A pesar de los intereses del poder y del dinero, emergen —en La Boca y en todos sitios— pruebas de que no se puede apartar a un lado la verdad de las ciudades para pintar de ellas un cuadro impecable, sin tristeza ni pasiones
En La Boca los creadores de landscapes quieren domesticar o suprimir lo urbano convirtiéndolo en un bodegón con figurantes, pero les cuesta. Es lo mismo que se está dando en muchísimos antiguos barrios populares de América Latina y del mundo, a los que propietarios, planificadores y políticos aspiran a convertir en órdenes visuales perfectos y quietos, protegidos de una realidad que se niega a posar para ellos.
A pesar de sus esfuerzos por imponer sus paisajes, el marketing urbano no tiene ganada la batalla. Una buena parte de La Boca ya es “paisaje urbano”, es decir, territorio tematizado por el que pasean y echan fotos los turistas: Caminito, la Ribera, el entorno de la Bombonera, el estadio del Boca Juniors.

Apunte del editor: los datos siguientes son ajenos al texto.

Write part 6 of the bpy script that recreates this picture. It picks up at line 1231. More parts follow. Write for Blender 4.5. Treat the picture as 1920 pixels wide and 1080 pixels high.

Pero otra parte del barrio, oculta o disimulada, está conformada por viviendas precarias, entre ellas, decenas de conventillos —muchos todavía de chapa y madera— en los que se amontona la pobreza y en los que los incendios trágicos son frecuentes. Entre los turistas que recorren el barrio no se puede evitar la presencia de “indeseables”, como manteros o cartoneros. Además, sobreviven en La Boca rincones por colonizar por el turismo, como El Playón, un enclave del barrio en que Ana Clara Fabaron encuentra jóvenes jugando a la pelota en la calle, asados a la intemperie, murales no patrocinados —uno de ellos con una gran leyenda que dice “República de La Boca”— y la actividad de una de las principales murgas de Buenos Aires: Los Amantes de La Boca.
Y así, a pesar de los intereses del poder y del dinero, emergen —en La Boca y en todos sitios— pruebas de que no se puede apartar a un lado la verdad de las ciudades para pintar de ellas un cuadro impecable, sin tristeza ni pasiones. Les guste o no, siempre regresa, porque nunca se fue del todo, esa efervescencia que es la ciudad real, que no se resigna a acabar siendo una mera estampa.